Tijdens een rondleiding wijst Cecchini Bisoni op een prachtig versierde buffetpiano (‘De maker produceerde ook de instrumenten voor Mozart’) en een serie 18de-eeuwse Chinese prints die een van haar voorvaderen meenam van zijn reizen naar het Oosten (‘De tocht duurde twee jaar’). In de ontbijtzaal is een deel van de stenen vloer door glasplaten vervangen zodat de resten van de Etruskische grotten eronder zichtbaar worden. Het is een bijzondere gewaarwording om ’s ochtends de ramen te openen en je te bedenken dat een gravin eeuwen geleden over hetzelfde glooiende landschap uitkeek.

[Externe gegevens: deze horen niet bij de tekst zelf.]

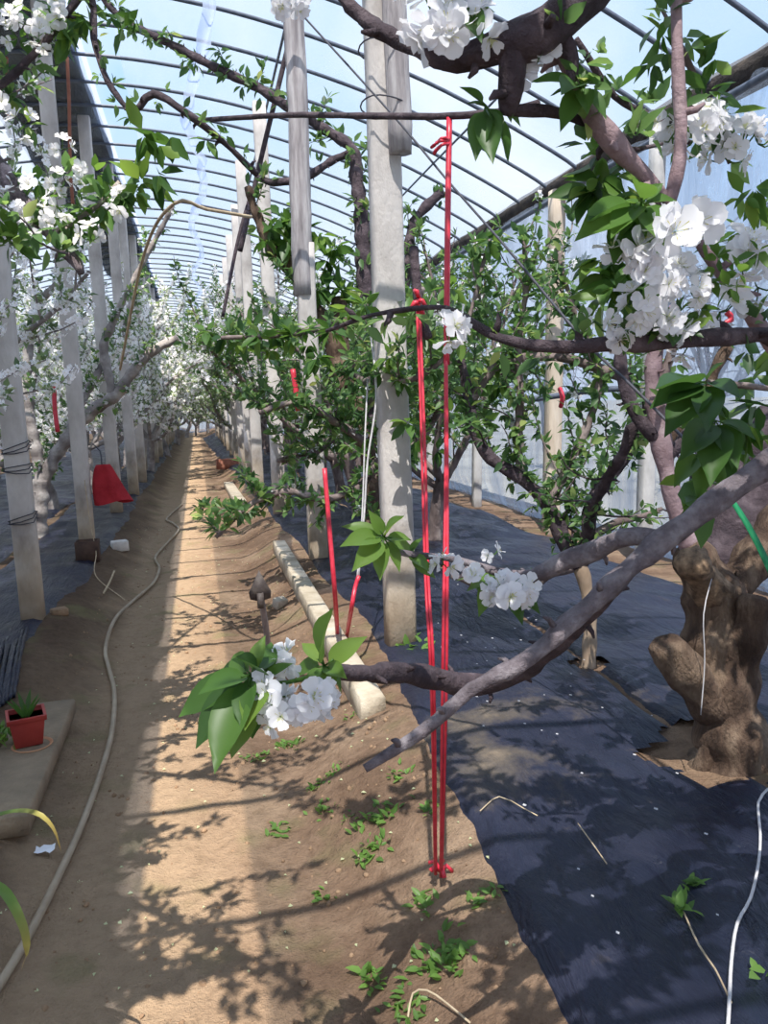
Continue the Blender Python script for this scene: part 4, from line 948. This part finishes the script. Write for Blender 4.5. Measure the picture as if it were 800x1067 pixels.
TU.branch([wu(-40, 110, 5), wu(0, 90, 4), wu(50, 40, 4), wu(80, 0, 4), wu(100, -30, 3)], BARK_D, world=True, leaves=.06, lsize=.07, k=6, blossom=.3)
TU.branch([UT, wu(40, -60, 6), wu(92, -10, 4), wu(98, 40, 3.5), wu(108, 75, 3.2), wu(122, 100, 3), wu(140, 116, 3), (*P(160, 98, dU), .012), (*P(200, 122, dU), .012), (*P(235, 150, dU+.1), .010), (*P(268, 182, dU+.2), .010)], BARK_D, world=True, leaves=.05, lsize=.04, k=4, step=.03)
for pts in [[UT, (-1.0, 2.0, 2.9, .025), (-.5, 1.6, 3.2, .015), (-.1, 1.3, 3.3, .008)], [UT, (-1.1, 1.4, 2.8, .025), (-.6, .8, 3.1, .015), (-.2, .3, 3.2, .008)],
            [UT, (-1.2, .9, 2.6, .025), (-.7, 0, 2.9, .015), (-.3, -.6, 3.0, .008)], [(-1.0, 2.0, 2.9, .02), (-.6, 2.3, 3.6, .015), (-.2, 2.5, 4.0, .008)], [(-1.0, 2.0, 2.9, .02), (-.75, 3.0, 3.9, .015), (-.4, 4.0, 4.2, .008)]]:
    TU.branch(pts, BARK_D, world=True, leaves=.09, lsize=.07, k=4, twigs=.13, twl=.45, start=.3, sides=7, step=.06, tpl=LT_FAR, stub=False)  # unseen leafy twigs above the path, added to mottle the sunlit strip
for (px, py, n, sz) in [(150, 140, 10, .10), (165, 150, 8, .10), (178, 140, 6, .09), (148, 190, 10, .10), (165, 180, 8, .10), (140, 200, 8, .09), (80, 220, 10, .09), (95, 225, 8, .08), (112, 215, 8, .08), (10, 255, 10, .09), (20, 245, 8, .09), (50, 210, 8, .08), (30, 130, 5, .06), (70, 35, 9, .09), (90, 20, 8, .08), (20, 40, 8, .07), (50, 15, 8, .08), (128, 30, 7, .07), (140, 20, 7, .06), (215, 145, 7, .06), (235, 140, 6, .05), (5, 5, 8, .08), (68, 15, 10, .09), (40, 190, 8, .08), (100, 180, 8, .08), (120, 205, 8, .08)]:
    TU.whorl(px, py, dU, n, sz, spread=1., tpl=LT_MID, down=.3)
for (px, py) in [(10, 30), (28, 25), (18, 40), (40, 38), (32, 12), (60, 8), (25, 130), (5, 110), (65, 155), (90, 175), (5, 210), (25, 225), (45, 230), (60, 190), (72, 215), (130, 210), (35, 200), (95, 250)]:
    TU.bloom(px, py, dU-.05, 3, .045, .03)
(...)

Civita di Bagnoregio: het dorp aan de afgrond
De volgende stop is in Civita di Bagnoregio, Italiës beroemdste spookstadje. Door erosie dreigen delen van dit dorp in de afgrond te verdwijnen. Daarom verhuisden de meeste bewoners naar Bagnoregio, het dorp dat ooit aan Civita vastzat maar dat sinds een aardbeving in de 18de eeuw door een kloof van het oudere gedeelte wordt gescheiden. En zo raakte Civita in verval.
Sinds de burgemeester in 2013 besloot bezoekers een toegangskaartje te laten betalen, is Civita een ware trekpleister. Het feit dat het dorp langzaam instort, maakt het juist zo fascinerend. De nieuwe inkomstenbron heeft de lokale economie duidelijk goedgedaan: er is een ruime keus aan trattoria’s, gezellige wijnbars en kleine B&B’s. ,,De werkloosheid is tot het nulpunt gedaald; sterker nog, mensen komen uit omringende plaatsen om hier te werken’’, zegt Roberto Pomi. Hij werkt voor de lokale VVV en komt zelf uit Viterbo, een stad die 30 kilometer verderop ligt.
Toch woont het overgrote deel van de 3600 inwoners nog altijd in Bagnoregio, het gedeelte van de gemeente dat niet in een afgrond dreigt te verdwijnen. In Civita zelf wonen nog tien mensen. Dankzij de groeiende groep dagjesmensen hoeft de gemeente er geen belasting meer te heffen.
Celleno: trots spookdorp
Dat Civita di Bagnoregio een voorbeeld is geworden voor andere verlaten dorpen, wordt duidelijk als ik op de weg terug naar Rome langs het dorpje Celleno kom. Het ligt twintig minuten rijden van Civita di Bagnoregio en heeft er veel weg van weg: ook in Celleno is het oude centrum met zijn loopbrug en stadsmuren al jaren grotendeels verlaten. In de straten zijn fietsen en meubels neergezet om wat sfeer te brengen. Langs de autoweg staat een bord ‘Celleno, il borgo fantasma.’ Het spookdorp. Het helpt om bezoekers te trekken. Een hoopvol teken voor al die andere Italiaanse dorpen op de rand van de afgrond.
Andere verlaten dorpen
Sambuca, Sicilië
Staat onder Italianen bekend als een van de mooiste burchtstadjes. Recent werden er tientallen panden voor een euro verkocht en dat heeft de lokale economie een impuls gegeven. In het charmante, oude centrum vind je nog invloeden van Grieken en Arabieren.
Grottole, Basilicata
Ligt vlakbij Matera, de voormalige culturele hoofdstad van Europa, en lijkt er architectonisch op. Bewoners die hun dorp nieuw leven in willen blazen hebben zich verenigd in een coöperatie. Die biedt Italianen in het land flexwerkplekken aan, zodat ze even op een andere plek kunnen werken.
Il Borro, Toscane
Voormalig spookdorp dat in de jaren 90 werd gekocht door Ferruccio Ferragamo (de zoon van ontwerper Salvatore Ferragamo). Hij toverde het middeleeuwse complex om tot een resort met kamers, restaurants, winkels en wijnkelders.
Curon, Trentino
Dit dorp vlak onder de Oostenrijks-Italiaanse grens ligt midden in een prachtig natuurgebied waar je kunt fietsen, hiken en skiën. Het bekendst is de oude kerktoren die uit het Reschenmeer omhoogsteekt. Er is zelfs een gelijknamige horrorserie over Curon gemaakt, te zien op Netflix.